Netanyahu’s postwar “plan” for Gaza is no plan at all

Prime Minister Benjamin Netanyhu attends the funeral for First Sgt. Maj. Gal Meir Eisenkot in the Herzliya cemetery on December 8, 2023, in Herzliya, Israel.  | Alexi J. Rosenfeld/Getty Images

Netanyahu’s plan is wildly disconnected from US priorities — and reality.

Israeli Prime Minister Benjamin Netanyahu has unveiled his most detailed plans yet for the future of Gaza. However, there is a problem: The plans are both wildly out of step with what the US wants and would generate significant opposition within Gaza and worldwide.

Netanyahu has been under increasing pressure to develop a long-term plan for Gaza as Israel’s military operations in the region approach their sixth month. In response to Hamas’s October 7 attack on Israel and its taking of roughly 250 hostages, the Israeli military campaign has destroyed large swaths of Gaza and has killed nearly 30,000 Palestinians, according to the latest figures from the Gaza Health Ministry. Israel is reportedly contemplating an escalation of hostilities with an attack on the southern city of Rafah, now home to more than 1 million internally displaced Palestinian refugees.

Netanyahu reportedly told members of Israel’s security cabinet Thursday night that, after eliminating Hamas — the Israeli government’s stated, likely impossible goal in its war on Gaza — he wants to completely demilitarize Gaza, close its border with Egypt (which Egypt currently administers), and exert “security control over the entire area west of Jordan,” including Gaza and the occupied West Bank.

CNN reported that the plan also calls for cutting off funding to Gaza from Qatar (which has previously sent Gaza as much as $360 million per year to fund its Hamas-controlled government with Israel’s endorsement) and for Israel to preside over a “de-radicalization” of the Palestinian education system, which Netanyahu has accused of spreading antisemitism. And Netanyahu said that Israel should reject “international dictates regarding a permanent settlement with the Palestinians” in defiance of US President Joe Biden’s calls for a two-state solution.

Netanyahu might not survive as prime minister long enough to see this plan implemented, given increasing Israeli calls for a change in leadership. But it’s not clear that any successor would embrace a radically different plan.
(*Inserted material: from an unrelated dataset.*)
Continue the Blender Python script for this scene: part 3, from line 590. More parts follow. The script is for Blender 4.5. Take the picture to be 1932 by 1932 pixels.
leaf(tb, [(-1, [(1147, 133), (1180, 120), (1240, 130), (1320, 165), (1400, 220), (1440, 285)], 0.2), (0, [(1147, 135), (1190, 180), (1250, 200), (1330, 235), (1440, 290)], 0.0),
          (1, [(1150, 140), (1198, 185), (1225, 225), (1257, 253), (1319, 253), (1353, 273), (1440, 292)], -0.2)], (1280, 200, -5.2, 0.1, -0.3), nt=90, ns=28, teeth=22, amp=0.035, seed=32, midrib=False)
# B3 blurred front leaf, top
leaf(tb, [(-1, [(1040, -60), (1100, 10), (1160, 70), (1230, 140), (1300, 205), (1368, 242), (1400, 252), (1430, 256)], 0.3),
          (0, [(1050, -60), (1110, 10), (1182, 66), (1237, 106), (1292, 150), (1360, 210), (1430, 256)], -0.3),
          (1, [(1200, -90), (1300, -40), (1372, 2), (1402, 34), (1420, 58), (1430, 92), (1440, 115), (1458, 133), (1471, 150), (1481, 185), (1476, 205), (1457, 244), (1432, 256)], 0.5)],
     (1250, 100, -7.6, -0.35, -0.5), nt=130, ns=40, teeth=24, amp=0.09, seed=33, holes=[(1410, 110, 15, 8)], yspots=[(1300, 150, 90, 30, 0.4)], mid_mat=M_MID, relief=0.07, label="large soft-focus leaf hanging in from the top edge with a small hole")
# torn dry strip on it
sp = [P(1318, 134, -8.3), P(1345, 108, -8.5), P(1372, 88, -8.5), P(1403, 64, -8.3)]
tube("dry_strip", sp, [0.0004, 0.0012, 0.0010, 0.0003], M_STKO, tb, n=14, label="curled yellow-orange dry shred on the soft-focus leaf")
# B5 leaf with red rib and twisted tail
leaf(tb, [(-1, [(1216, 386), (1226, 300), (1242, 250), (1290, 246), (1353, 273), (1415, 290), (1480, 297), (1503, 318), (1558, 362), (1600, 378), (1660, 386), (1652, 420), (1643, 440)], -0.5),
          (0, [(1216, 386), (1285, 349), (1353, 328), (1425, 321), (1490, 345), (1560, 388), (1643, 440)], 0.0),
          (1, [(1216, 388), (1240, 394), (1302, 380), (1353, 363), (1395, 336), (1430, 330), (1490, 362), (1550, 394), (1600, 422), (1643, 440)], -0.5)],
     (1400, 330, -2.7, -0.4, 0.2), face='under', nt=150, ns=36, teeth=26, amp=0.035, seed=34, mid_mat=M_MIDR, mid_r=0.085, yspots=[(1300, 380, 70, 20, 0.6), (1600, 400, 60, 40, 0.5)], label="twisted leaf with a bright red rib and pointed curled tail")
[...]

And it’s a plan that would put Israel at odds with a world that’s beginning to sharpen its critiques of the war as the suffering in Gaza deepens.

“Now, it’s possible that by sheer force and indifference to international law, Israel could move forward with a total military occupation of Gaza — but if they do, the result will be morally unconscionable and accelerate the spiral of harms caused by the Gaza war, including death, humanitarian misery, and regional war,” said Thanassis Cambanis, who focuses on Middle East issues as director of the think tank Century International.

Netanyahu is out of step with Israel’s allies — and the reality on the ground

How to end the war in Gaza has been a point of friction between Israel and the US, its closest ally.

Back in December, the Biden administration told the Israelis to wrap up the war in a matter of weeks, not months, and pushed for the creation of a Palestinian state governed by the Palestinian Authority, which currently controls the West Bank.

More than two months have passed, and Netanyahu’s postwar plan shows that the US is no closer to securing that two-state solution.

That’s despite agonizing negotiation efforts that the US continues to pursue amid growing international calls for a ceasefire. For the third time since the war started, the US vetoed a United Nations Security Council resolution calling for an immediate ceasefire earlier this week on the basis that it would hamper ongoing negotiations.

But the US also said it would back a resolution supporting a temporary ceasefire, which is further than it was willing to go before — signaling that American goodwill may be running out. The White House did not respond to a request for comment about the plan.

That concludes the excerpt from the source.